To listen to her speak about her craft, it is clear her struggle has informed her work as an actor.
When she was 14, Davis enrolled in an acting class through Upward Bound, a federally funded program for students from low-income families. On the first day of class, her drama teacher attempted to disabuse his students of any notion that acting was glamorous. But no matter how he detailed the difficulties of being a working actor, Davis was unmoved.
"'Hard' didn't register for me at that point. Everything was hard," she recalled. "Hard, I took that with a grain of salt. It was hard for me to wake up in the morning and go to school when there's no heat, there's no hot water. You're washing clothes by hand. You're flinging them over the door in the bathroom and hope that they're going to be dry by the next morning."
Davis recalled the teacher telling the class that being an actor may mean going on five auditions a day every day for six weeks and still never booking a job. She remembered her classmates' reactions, as one-by-one, they lost enthusiasm for performing. But the notion that her teacher's warning should scare her away from acting never occurred to her.
"The only thing that registered to me was I thought it was awesome to be an actor," Davis said. "I saw it as an honorable profession."
HOW "IMPOSTER SYNDROME" CAN BE GOOD
Davis has maintained that reverence for her profession. After nearly three decades of working and garnering accolades, she admits she can still feel "imposter syndrome" – that irksome feeling that creeps in and can cause even an Academy Award winner to doubt her talent.

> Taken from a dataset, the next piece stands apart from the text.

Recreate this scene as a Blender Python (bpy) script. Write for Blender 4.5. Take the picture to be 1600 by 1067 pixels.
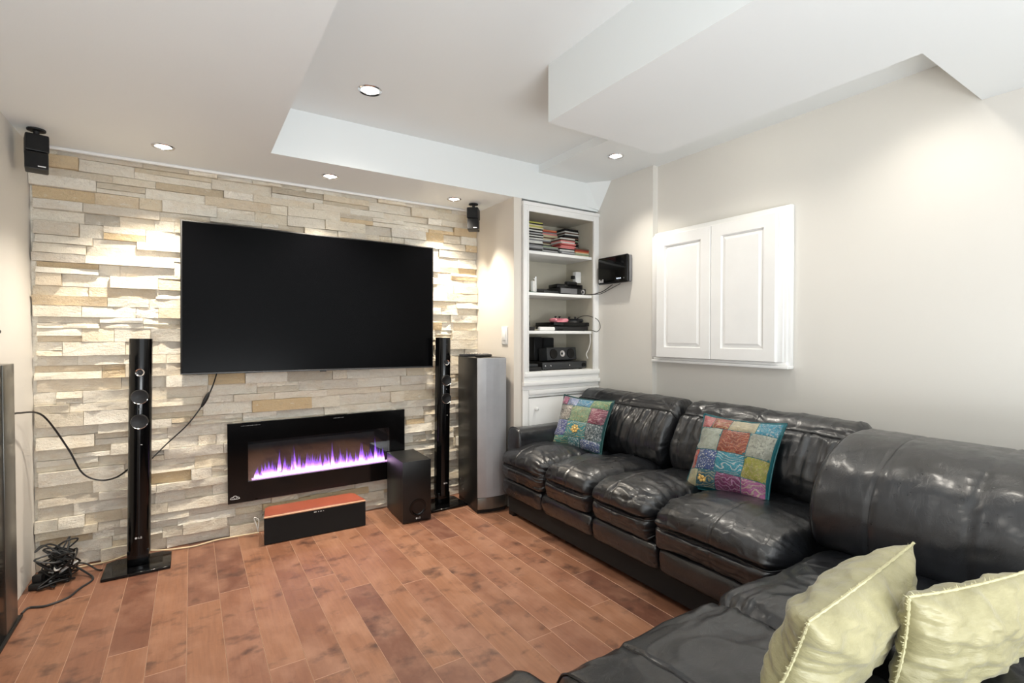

But that is not necessarily a bad thing, she told 60 Minutes. Instead, it is a feeling she recognizes in all the artists she has worked with.
"It's not about confidence," Davis said. "It's about that feeling of always feeling you're in process, and that you could be better."
Along with this feeling comes a willingness to take any role and to see it as an opportunity to improve. An actor learns to hone their craft more with bad material than they do with great material, she explained. They are also realistic about how few roles are available.
Whether she was performing in a church basement or under the hot lights of Broadway, Davis said her mind has always tended toward what she calls the "language of the artist": Someone is going to find out I may not be as great as people think I am.
"Anybody who even wants to be great has that, anybody — any filmmaker, any writer, any actor," Davis said. "You have to have a healthy sort of approach to it. You have to recognize it for what it is. You have to keep it in its place. But what it does on a healthy level, it keeps you humble, and it keeps you working."
THE THEMES OF "MA RAINEY'S BLACK BOTTOM"
The feeling of fighting to prove herself worthy is a theme in Davis' role in "Ma Rainey's Black Bottom." She plays the real-life Ma Rainey, a trailblazing Black singer who has been dubbed the "Mother of the Blues." The movie is based on a play of the same name written by August Wilson.
Throughout the film, Davis said, each of the characters are struggling against a hierarchical society and a system that took advantage of Black musicians.
"You had Ma Rainey, who died in relative obscurity," she said. "There was still such a lack of power and access, even when you were on top."
This theme, Davis said, is reflected throughout Hollywood — especially for Black women.
"I feel that as a woman, and a woman of color, I'm always fighting to be seen," she said. "You could translate that into fighting for my value."